Seine Kindheit verbrachte der Bruder des späteren Königs Wilhelm I. und Großvater von König Wilhelm II. zunächst in Rußland, wo sein Vater für Kaiserin Katharina im Range eines russischen Generalleutnants als Generalgouverneur von Russisch-Finnland Dienst tat. Nach dem Tod seiner Mutter im Jahr 1787 zog Paul mit dem Vater zunächst in die Schweiz (Monrepos bei Lausanne) und dann nach Bodenheim bei Mainz. Erst 1790 kam er nach Württemberg, weil der Vater nun seinen Wohnsitz in Ludwigsburg nahm und bald darauf Erbprinz von Württemberg wurde. In den Jahren 1796 bis 1799 mußte die Familie wegen der Kriege mit Frankreich mehrmals das Land verlassen.
Von 1799–1803 wurde der Prinz durch Hofmeister und Lehrer an verschiedenen Orten (Erlangen, Ludwigsburg, Stuttgart, Tübingen) ausgebildet. Schon 1799 erhielt er das erste Oberstenpatent. In seinen Studien befaßte sich Paul hauptsächlich mit der Militärwissenschaft, aber auch mit Politik, Philosophie und Geschichte.
Am 28. September 1805 fand in Ludwigsburg nach vorhergehender Verlobung die Heirat des Prinzen mit Prinzessin Charlotte, Tochter des Herzogs Friedrich von Sachsen-Hildburghausen bzw.
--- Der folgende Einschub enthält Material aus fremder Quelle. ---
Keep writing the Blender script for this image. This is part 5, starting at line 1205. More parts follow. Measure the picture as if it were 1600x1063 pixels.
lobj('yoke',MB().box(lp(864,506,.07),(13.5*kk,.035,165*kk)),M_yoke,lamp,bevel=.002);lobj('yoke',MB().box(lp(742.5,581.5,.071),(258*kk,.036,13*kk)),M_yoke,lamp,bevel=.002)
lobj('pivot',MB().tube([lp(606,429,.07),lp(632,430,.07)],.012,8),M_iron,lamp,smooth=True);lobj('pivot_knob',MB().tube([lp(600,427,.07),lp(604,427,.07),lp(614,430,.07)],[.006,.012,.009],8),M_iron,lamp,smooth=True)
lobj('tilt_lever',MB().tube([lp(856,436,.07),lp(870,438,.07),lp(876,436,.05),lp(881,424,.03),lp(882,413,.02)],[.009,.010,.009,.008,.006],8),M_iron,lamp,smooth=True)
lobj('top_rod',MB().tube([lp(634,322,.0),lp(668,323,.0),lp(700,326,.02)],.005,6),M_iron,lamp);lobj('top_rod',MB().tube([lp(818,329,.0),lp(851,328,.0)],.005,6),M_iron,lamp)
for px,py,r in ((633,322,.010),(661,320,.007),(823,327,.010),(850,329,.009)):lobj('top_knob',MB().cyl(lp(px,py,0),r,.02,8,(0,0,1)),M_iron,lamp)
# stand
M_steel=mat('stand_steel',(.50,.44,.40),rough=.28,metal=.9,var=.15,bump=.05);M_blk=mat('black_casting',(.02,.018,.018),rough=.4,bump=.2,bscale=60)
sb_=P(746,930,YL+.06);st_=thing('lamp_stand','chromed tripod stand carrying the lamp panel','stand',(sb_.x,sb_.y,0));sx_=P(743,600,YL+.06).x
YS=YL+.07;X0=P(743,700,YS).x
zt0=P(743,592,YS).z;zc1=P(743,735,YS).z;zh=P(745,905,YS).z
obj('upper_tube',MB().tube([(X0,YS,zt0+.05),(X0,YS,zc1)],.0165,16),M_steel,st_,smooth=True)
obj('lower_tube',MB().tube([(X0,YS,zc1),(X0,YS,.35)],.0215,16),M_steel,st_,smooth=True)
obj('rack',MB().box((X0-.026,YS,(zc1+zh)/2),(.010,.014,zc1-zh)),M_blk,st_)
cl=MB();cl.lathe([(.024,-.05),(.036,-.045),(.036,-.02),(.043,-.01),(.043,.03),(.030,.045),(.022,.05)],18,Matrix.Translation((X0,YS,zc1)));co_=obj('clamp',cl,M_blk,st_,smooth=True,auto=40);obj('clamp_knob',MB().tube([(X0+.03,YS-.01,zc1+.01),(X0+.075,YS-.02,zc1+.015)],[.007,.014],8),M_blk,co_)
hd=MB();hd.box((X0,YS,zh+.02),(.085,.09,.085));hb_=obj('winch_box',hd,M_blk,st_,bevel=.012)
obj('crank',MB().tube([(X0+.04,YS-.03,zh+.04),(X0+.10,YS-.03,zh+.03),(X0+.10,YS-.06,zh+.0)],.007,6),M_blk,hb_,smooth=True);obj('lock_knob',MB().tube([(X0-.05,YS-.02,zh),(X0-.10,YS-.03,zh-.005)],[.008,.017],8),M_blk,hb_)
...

Sachsen-Altenburg, statt. Die mehrere Tage dauernden Hochzeitsfeierlichkeiten (28.–30. September) in Ludwigsburg wurden abrupt vom Einmarsch der Franzosen unter Napoleon ins Kurfürstentum Württemberg unterbrochen.
Im Jahr 1806 kaufte Paul ein Haus in Cannstatt, wo er sich mit seiner Familie niederließ. Noch im selben Jahr – vor dem Ausbruch des Krieges gegen Preußen – verließ er heimlich Württemberg und begab sich in das Lager des Herzogs von Braunschweig, um auf preußischer Seite gegen Frankreich zu kämpfen. Sein Vater, König Friedrich, der auf französischer Seite in den Krieg zog, verlangte vom preußischen König Friedrich Wilhelm, der sich in die Familienangelegenheiten nicht einmischen wollte, vergeblich die Rückkehr des Prinzen. Erst 1808 kehrte Paul wieder nach Württemberg zurück und söhnte sich mit dem Vater aus. Bald darauf kam es aber zu neuen Spannungen zwischen Vater und Sohn. So war Paul im Jahr 1812 nicht dazu bereit, mit Napoleon gegen Rußland zu ziehen. Im selben Jahr wurde er Ritter des Schwarzen Adlerordens. Während des Waffenstillstandes im Jahr 1813 trat er – gegen den Willen seines Vaters – in russische Dienste ein und machte die Freiheitskriege mit (u.a. 1814 als Befehlshaber der anhalt-thüringischen Division beim 3. deutschen Armeekorps unter Großherzog Karl August von Sachsen-Weimar). Nach dem Friedensschluß nahm er als kaiserlich russischer Generalleutnant seinen Abschied, kehrte aber trotz mehrfacher Aufforderungen seines Vaters nicht nach Württemberg zurück. Seit 1814 hielt er sich an verschiedenen Orten auf (u.a. St. Petersburg, London, Mergentheim, Schaffhausen, Zürich, Paris). 1815 wurde von Kaiser Franz ein Gesuch des Prinzen, in österreichischen Dienst zu treten, abgelehnt. Im selben Jahr mißlang ein weiterer Versuch, ihn zur Rückkehr nach Württemberg zu bewegen.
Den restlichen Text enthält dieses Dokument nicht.